Project lead

Katherine Halliburton's conjoint degree showed that she was well-rounded and had more than just technical ability.

Katherine Halliburton on an oil rig

Key facts

Career: Project lead
Programme: Bachelor of Arts/Bachelor of Engineering (Honours)
Subjects: Sociology

"I manage engineering change projects on Shell's gas production plants. These have ranged from installing monitoring equipment on offshore platforms to modifying pipelines to allow increased production.

"A project typically requires extensive planning of a job up front, including testing the business case for a project, understanding the scope and working out how long it will take and how much it will cost. Once the planning side is done and the project is approved to progress, then I'm responsible for bringing a team together to deliver the project within the promised budget and schedule.

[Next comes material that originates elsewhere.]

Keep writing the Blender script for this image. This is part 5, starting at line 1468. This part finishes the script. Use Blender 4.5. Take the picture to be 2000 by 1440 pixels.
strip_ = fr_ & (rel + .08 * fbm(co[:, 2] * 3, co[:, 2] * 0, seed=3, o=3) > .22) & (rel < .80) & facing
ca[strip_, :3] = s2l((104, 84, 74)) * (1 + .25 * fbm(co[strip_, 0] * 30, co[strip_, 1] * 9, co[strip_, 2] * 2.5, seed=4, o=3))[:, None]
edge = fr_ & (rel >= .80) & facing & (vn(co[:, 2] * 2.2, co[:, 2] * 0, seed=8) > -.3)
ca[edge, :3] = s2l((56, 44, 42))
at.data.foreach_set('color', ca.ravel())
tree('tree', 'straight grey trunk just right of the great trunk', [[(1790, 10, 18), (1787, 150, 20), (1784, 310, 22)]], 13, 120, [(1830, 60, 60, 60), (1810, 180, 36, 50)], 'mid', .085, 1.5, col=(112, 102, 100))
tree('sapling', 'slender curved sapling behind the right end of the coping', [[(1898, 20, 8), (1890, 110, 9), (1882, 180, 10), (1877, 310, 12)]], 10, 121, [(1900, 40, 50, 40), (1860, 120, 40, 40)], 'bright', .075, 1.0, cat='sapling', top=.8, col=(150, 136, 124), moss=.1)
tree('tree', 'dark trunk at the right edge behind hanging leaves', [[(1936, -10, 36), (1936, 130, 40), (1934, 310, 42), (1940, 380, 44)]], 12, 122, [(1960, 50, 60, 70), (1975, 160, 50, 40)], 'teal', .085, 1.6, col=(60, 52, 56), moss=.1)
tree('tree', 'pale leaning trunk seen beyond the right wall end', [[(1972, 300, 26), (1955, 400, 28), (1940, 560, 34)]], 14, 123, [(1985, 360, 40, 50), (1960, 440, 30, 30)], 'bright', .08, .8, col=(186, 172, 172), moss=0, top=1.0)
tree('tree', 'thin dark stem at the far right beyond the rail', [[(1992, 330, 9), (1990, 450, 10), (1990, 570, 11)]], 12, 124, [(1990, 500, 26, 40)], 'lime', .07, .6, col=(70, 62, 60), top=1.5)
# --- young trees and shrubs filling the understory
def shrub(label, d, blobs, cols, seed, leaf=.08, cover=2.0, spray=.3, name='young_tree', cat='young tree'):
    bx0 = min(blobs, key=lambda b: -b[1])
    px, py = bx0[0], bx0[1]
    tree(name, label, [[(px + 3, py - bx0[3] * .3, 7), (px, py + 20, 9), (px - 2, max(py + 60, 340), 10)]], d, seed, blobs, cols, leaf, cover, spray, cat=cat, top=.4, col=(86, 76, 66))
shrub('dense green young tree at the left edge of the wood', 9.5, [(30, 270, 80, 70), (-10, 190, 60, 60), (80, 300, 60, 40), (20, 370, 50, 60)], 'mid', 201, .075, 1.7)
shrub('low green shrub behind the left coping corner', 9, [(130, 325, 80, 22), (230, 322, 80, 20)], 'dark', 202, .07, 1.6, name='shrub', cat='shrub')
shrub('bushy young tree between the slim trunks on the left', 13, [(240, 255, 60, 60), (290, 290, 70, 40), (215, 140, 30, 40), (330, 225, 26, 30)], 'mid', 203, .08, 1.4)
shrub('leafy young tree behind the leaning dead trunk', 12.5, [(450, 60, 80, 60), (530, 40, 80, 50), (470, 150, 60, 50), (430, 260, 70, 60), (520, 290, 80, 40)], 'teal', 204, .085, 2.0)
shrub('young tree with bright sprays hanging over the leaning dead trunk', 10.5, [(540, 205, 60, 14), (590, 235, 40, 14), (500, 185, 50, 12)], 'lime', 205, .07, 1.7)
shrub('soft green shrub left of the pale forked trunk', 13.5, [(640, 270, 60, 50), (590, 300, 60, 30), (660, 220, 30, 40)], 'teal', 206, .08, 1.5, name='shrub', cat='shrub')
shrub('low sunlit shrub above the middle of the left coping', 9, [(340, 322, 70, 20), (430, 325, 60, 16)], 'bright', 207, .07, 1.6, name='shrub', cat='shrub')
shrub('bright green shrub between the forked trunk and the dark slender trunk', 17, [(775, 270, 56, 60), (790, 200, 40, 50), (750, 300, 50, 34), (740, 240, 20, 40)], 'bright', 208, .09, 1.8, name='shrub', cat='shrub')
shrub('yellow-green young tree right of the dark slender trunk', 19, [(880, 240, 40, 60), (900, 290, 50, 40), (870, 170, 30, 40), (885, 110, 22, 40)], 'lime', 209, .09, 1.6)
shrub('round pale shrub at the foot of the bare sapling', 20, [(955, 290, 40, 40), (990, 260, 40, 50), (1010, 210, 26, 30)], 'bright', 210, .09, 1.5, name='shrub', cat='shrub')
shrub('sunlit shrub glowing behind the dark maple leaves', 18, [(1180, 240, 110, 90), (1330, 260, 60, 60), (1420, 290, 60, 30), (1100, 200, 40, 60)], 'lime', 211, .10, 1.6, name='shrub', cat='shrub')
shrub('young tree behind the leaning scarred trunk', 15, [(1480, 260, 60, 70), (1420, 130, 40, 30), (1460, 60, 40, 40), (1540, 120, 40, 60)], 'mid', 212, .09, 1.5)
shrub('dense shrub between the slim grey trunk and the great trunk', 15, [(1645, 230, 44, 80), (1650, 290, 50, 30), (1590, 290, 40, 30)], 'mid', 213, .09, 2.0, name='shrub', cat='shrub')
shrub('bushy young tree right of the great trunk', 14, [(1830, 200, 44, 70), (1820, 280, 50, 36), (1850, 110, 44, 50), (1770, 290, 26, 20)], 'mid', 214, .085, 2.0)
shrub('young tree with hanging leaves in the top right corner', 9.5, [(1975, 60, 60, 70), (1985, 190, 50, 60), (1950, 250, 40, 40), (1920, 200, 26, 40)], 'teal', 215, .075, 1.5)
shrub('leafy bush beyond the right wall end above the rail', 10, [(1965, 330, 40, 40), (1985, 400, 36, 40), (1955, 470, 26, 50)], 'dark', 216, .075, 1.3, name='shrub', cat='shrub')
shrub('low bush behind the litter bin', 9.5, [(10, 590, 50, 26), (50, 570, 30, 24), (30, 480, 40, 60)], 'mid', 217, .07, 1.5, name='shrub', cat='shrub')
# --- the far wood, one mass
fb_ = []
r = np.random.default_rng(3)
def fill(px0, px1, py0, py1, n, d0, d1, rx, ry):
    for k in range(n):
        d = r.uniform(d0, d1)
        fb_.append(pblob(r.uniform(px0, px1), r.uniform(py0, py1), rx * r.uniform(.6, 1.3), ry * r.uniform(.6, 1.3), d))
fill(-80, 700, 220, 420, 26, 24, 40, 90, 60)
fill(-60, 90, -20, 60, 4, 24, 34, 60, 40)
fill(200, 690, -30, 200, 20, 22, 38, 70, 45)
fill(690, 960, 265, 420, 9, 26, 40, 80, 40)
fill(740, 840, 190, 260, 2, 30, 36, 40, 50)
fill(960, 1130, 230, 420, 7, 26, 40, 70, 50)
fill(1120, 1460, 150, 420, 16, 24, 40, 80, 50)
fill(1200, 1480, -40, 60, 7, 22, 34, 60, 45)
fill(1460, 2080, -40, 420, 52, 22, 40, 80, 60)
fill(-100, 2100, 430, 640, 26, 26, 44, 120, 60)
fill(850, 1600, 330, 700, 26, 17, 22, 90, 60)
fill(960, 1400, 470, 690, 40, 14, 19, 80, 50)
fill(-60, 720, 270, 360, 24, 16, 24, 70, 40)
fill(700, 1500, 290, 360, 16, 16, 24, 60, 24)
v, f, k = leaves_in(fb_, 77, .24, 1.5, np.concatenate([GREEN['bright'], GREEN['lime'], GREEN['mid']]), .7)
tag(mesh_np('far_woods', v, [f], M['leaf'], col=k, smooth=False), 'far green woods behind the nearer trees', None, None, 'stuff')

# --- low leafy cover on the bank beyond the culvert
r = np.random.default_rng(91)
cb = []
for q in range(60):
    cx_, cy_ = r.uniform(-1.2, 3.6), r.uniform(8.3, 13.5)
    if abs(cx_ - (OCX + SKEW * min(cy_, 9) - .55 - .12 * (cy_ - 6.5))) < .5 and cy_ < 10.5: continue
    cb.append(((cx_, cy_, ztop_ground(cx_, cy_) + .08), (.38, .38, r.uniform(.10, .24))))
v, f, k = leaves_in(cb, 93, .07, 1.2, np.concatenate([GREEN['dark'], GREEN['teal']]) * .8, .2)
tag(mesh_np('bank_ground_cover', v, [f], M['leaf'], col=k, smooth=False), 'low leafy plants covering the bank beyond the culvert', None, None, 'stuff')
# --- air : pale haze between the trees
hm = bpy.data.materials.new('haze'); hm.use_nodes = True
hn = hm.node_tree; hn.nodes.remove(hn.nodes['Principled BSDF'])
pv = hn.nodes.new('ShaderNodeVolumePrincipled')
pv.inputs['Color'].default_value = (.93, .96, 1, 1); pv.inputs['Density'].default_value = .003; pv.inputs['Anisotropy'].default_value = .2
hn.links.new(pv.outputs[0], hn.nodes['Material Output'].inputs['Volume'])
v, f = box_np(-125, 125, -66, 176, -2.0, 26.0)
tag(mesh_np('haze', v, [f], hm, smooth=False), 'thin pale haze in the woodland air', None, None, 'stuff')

"The main thing that I like about my job is that it's different every day. Every project has its own unique challenges and risk that it’s my job to work through, and working with a large variety of stakeholders means there’s always something new to learn.

"Shell hires their graduates based on behaviours and personality. When I applied for an engineering graduate position, having an Arts conjoint degree showed that I was well-rounded and had more than just technical ability. I know that this helped me to stand out in the screening rounds of the recruitment process.

"As well as this, I think the skills I learned during my degree helped me to get through the interviews, which required us to analyse options, think critically and collaborate with others.

"I gained many skills through my Arts study that are directly relevant to my job, such as having the ability to understand different perspectives and being able to construct a logical argument which takes these different perspectives into account, collaborating and negotiating with people who hold a different perspective to me, the ability to step back from a technical issue and understand the bigger picture, and the ability to contribute to my organisation's understanding and awareness of social issues.

"Studying Sociology at the University of Auckland encouraged me to get involved in phone counselling with Youthline. Years later, this has led to me being a board member for youth organisations in Taranaki. This is a great opportunity to contribute to my community in a fulfilling way, to develop my leadership skills and to work with inspiring people. It's a part of my life that I probably wouldn't have discovered if I hadn't done an Arts degree and I think it's a great example of how taking up an opportunity or pursuing an area that you're passionate about can lead to other unexpected opportunities later on."